Expatica news

Spain outlines plan to slash borrowing in 2011

Spain’s government will slash net borrowing from bond markets by nearly a quarter in 2011, the Treasury said Wednesday, as it fends off market fears of an Irish-style debt crisis.

Investors have shown deep concern over the annual deficit being racked up by the Spanish government and its heavy reliance on the bond markets, leading them to demand higher and higher returns.

An economic and financial rescue for Spain would be far bigger than anything seen to date in Europe: the size of its economy is twice that of Greece, Ireland and Portugal combined.

Spain’s Treasury said it had managed to cut borrowing from markets in 2010 and would do so again in 2011 because of austerity measures adopted by the government.

For the year ahead, the Treasury estimated net financing needs of 47.2 billion euros (62 billion dollars) — a decline of 24 percent from 2010.

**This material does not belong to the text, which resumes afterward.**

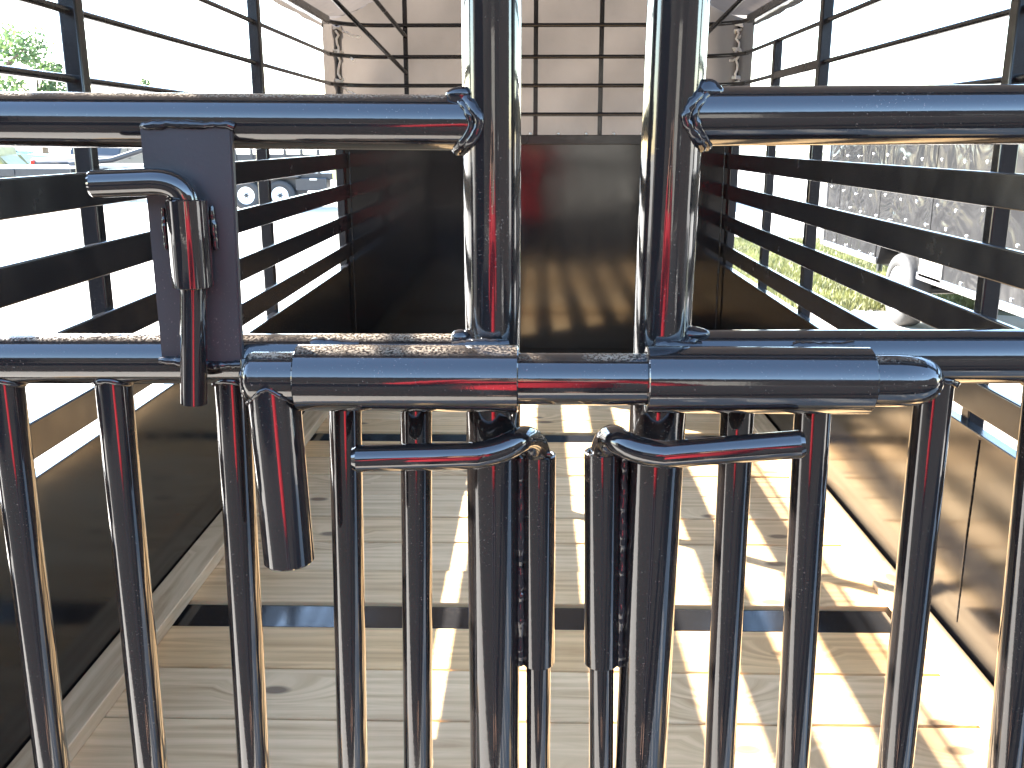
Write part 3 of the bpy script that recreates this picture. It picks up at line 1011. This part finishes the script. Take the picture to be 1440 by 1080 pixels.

But the figure was slightly higher than previously announced because of the country’s 3.588-billion-euro contribution to a European financial rescue for Greece.

Net bond issues in 2010 amounted to 62.1 billion euros, compared to the 76.8 million euros forecast at the start of the year, the Treasury said in a statement. It was a sharp decline from the 116.7 billion euros in net bond issues for 2009.